Да, грешил витиеватостями, разного рода словесными хитросплетениями без точек и запятых. Иногда становился рабом собственной логики, которая и диктовала ход и содержание разговора, а он становился всего лишь как бы свидетелем его. Но эта беда в значительной мере функциональна: он умело скрывал за словесной изгородью свои действительные мысли и намерения.
До души его добраться невозможно. Голова его — крепость неприступная. Мне порой казалось, что он и сам побаивается заглянуть в себя, откровенно поговорить с самим собой, опасаясь узнать нечто такое, чего и сам еще не знает или не хочет знать. Он играл не только с окружающими его людьми, но и с собой. Играл самозабвенно. Впрочем, как писал Гёте, «что бы люди ни делали, они все равно играют...»
Игра была его натурой. Будучи врожденным и талантливым артистом, он, как энергетический вампир, постоянно нуждался в отклике, похвале, поддержке, в сочувствии и понимании, что и служило топливом для его тщеславия, равно как и для созидательных поступков. И напрасно некоторые нынешние политологи и мемуаристы самонадеянно упрощают эту личность, без конца читая ему нотации, очень часто пошлые.
Когда я упомянул о словоохотливости Михаила Сергеевича, то тут же пришел на память один из самых первых эпизодов из времени его прыжка во власть. Когда мы с Болдиным — его помощником, отдали ему текст выступления на траурном митинге по случаю похорон Черненко, Горбачев сразу же обратил внимание на слово «пустословие». Это словечко вписал я. Моя брезгливость к пустословию была выпестована опытом многих десятилетий. В условиях, когда страна была придавлена карательной системой большевизма, пустословие стало не только рабочим диалектом партгосаппарата, но и собирательным явлением функционального характера. Я возненавидел эту практику бессмысленной болтовни. Тошнит от нее и сегодня.
Потоки слов, бесконечные упражнения в формулировках, спектакли, которые именовались дискуссиями, соревнования в любезностях начальству многие годы служили тому, чтобы скрыть сущностные стороны жизни и реальный ход событий, замазать обилием слов никчемность идей. Унифицированный до предела партгосязык стал своего рода социальным наркотиком. Общество устало от пустой говорильни, которая переросла в психическое заболевание системы.
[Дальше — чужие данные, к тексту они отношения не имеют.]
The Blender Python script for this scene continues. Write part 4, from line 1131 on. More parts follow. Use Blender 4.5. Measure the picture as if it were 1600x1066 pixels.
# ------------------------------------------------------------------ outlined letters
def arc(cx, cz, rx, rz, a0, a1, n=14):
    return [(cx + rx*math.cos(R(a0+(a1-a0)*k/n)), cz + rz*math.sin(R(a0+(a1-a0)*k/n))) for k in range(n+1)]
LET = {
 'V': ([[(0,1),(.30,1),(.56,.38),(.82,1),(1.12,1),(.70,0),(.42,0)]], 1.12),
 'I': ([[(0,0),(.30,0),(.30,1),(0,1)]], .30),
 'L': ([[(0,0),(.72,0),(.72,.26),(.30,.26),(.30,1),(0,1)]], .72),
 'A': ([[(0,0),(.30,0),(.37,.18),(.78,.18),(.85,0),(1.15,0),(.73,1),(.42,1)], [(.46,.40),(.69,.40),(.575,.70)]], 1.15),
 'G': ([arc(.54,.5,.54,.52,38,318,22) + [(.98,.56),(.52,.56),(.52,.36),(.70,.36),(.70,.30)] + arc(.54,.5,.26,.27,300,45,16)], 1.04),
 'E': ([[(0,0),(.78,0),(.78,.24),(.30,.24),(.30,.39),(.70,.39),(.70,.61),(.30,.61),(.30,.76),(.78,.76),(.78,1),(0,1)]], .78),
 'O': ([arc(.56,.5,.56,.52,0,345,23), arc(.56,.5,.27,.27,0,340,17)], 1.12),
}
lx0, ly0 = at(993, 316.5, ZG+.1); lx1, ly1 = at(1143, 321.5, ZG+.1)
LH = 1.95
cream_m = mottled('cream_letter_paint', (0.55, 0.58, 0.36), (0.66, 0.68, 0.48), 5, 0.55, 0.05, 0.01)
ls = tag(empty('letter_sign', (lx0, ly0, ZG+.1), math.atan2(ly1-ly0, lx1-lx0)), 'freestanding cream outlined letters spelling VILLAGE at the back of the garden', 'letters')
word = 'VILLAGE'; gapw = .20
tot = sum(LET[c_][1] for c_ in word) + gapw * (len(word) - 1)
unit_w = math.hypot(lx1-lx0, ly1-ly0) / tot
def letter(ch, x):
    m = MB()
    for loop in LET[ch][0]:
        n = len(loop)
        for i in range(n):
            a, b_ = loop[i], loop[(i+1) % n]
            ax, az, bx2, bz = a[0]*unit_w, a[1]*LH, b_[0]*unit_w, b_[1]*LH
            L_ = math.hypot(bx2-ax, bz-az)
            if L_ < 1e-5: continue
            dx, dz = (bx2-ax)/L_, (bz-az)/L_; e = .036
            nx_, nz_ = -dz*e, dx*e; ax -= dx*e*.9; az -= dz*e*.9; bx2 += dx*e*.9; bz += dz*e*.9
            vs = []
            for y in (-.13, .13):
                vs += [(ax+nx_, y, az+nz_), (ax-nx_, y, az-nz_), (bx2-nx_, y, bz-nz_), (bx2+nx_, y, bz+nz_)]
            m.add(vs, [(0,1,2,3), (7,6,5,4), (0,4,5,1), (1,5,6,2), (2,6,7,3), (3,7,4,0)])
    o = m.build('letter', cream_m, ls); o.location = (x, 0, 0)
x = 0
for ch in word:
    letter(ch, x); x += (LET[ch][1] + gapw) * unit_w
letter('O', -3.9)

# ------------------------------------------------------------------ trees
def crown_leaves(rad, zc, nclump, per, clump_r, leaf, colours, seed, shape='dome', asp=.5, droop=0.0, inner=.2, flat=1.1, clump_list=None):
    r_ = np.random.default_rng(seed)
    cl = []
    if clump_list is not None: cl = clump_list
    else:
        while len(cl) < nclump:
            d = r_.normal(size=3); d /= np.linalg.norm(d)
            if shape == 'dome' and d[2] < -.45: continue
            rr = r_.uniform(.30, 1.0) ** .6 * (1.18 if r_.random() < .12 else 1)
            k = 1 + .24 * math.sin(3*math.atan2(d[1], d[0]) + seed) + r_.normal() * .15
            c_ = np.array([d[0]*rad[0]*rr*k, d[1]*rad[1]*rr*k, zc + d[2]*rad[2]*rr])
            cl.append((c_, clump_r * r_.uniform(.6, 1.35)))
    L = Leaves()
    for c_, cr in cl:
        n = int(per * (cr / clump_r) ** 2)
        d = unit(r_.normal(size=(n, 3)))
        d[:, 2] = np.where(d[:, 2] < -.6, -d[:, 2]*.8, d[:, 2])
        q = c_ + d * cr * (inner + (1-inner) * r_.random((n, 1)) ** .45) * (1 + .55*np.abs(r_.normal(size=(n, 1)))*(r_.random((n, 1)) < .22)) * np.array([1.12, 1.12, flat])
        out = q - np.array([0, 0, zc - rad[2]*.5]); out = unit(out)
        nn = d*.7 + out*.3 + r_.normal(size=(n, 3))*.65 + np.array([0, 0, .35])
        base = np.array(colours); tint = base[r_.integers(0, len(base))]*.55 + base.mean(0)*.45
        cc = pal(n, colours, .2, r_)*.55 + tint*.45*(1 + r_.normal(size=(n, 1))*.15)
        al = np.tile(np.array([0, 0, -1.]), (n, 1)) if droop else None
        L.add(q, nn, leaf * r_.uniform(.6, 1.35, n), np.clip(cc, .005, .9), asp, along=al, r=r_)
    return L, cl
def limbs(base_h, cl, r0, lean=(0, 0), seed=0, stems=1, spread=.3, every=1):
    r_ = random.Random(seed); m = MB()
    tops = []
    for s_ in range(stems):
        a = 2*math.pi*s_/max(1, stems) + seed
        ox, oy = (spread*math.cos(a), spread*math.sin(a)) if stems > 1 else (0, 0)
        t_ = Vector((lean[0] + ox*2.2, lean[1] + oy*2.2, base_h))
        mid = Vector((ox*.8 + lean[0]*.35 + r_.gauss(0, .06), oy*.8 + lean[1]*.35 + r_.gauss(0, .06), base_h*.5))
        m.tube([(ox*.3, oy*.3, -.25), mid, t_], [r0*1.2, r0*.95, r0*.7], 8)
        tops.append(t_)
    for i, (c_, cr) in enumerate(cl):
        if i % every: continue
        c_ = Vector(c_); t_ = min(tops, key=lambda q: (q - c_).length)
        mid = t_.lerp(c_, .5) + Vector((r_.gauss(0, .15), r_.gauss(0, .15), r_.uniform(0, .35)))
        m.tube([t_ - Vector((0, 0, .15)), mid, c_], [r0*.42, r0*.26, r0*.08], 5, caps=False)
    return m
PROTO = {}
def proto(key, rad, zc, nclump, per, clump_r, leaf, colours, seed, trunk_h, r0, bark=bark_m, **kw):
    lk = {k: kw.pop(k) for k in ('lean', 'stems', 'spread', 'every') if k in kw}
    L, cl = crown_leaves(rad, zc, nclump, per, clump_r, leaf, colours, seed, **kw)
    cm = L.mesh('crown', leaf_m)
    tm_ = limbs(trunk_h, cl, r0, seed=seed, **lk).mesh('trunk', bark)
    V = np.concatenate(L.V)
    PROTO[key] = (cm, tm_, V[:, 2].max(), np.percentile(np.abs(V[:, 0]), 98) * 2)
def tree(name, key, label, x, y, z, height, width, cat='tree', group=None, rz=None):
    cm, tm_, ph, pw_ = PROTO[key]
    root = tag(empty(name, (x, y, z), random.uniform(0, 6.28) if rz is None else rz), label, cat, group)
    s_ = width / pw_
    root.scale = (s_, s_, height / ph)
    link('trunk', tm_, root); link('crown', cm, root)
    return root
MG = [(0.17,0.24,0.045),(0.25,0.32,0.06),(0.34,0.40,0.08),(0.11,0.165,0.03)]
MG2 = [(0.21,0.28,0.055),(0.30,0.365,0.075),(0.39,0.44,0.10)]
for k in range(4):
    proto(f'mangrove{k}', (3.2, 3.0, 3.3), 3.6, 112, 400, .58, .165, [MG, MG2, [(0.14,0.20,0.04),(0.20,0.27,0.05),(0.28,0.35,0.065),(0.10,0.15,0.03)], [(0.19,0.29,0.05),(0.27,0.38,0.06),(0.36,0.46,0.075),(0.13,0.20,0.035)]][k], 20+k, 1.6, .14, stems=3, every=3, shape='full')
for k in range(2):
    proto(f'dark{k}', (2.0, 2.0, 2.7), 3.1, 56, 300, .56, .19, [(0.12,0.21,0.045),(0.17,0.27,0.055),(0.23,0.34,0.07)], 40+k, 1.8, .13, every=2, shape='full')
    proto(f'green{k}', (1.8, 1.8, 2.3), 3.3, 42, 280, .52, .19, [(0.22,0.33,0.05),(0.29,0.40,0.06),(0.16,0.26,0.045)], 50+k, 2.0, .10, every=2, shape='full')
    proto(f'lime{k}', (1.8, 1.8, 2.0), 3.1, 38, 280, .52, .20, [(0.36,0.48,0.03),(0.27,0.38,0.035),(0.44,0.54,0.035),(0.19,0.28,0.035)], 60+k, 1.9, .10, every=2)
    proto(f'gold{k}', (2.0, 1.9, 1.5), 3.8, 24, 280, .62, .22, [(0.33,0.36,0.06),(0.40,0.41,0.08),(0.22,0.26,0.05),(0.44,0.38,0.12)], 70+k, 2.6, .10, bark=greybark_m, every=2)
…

Я думаю, чувствовал это и Горбачев. При обсуждении предстоящей речи он долго говорил о том, что болтовня губит партийную и государственную работу, подрывает авторитет КПСС, что словами прикрывается бездумье и безделье, — и все в том же духе. Мне импонировала эта тональность, она рождала надежды, а самое главное — доверие к человеку. Критика пустословия прозвучала выстрелом по эпохе слов и одновременно была как бы приглашением к реальным делам.
К каким? Об этом мало кто задумывался, но люди жили надеждой на перемены и радовались любому сигналу, пусть и словесному. Как же измучено было общество ложью — всепроникающей и всепожирающей, чтобы порадоваться даже одному слову, прозвучавшему как некое «откровение».
К чему я это пишу? А к тому, чтобы засвидетельствовать следующее: в первые два года, несмотря на то что любое выступление Горбачева, неважно, длинное или короткое, воспринималось с неподдельным интересом, проглатывалось без остатка, сам герой в те годы относился к своим словам бережно, не один раз говорил нам, чтобы «не растекались по древу», писали яснее и короче. Потом все пошло наперекосяк. Он начал грешить многословием. Порой казалось, что он и сам хотел бы сказать что-то покороче, но неведомая сила, над которой он терял управление, толкала его к новым и новым рассуждениям. Даже толковые мысли, будучи сваленными в одну кучу с банальностями, теряли свое реальное содержание.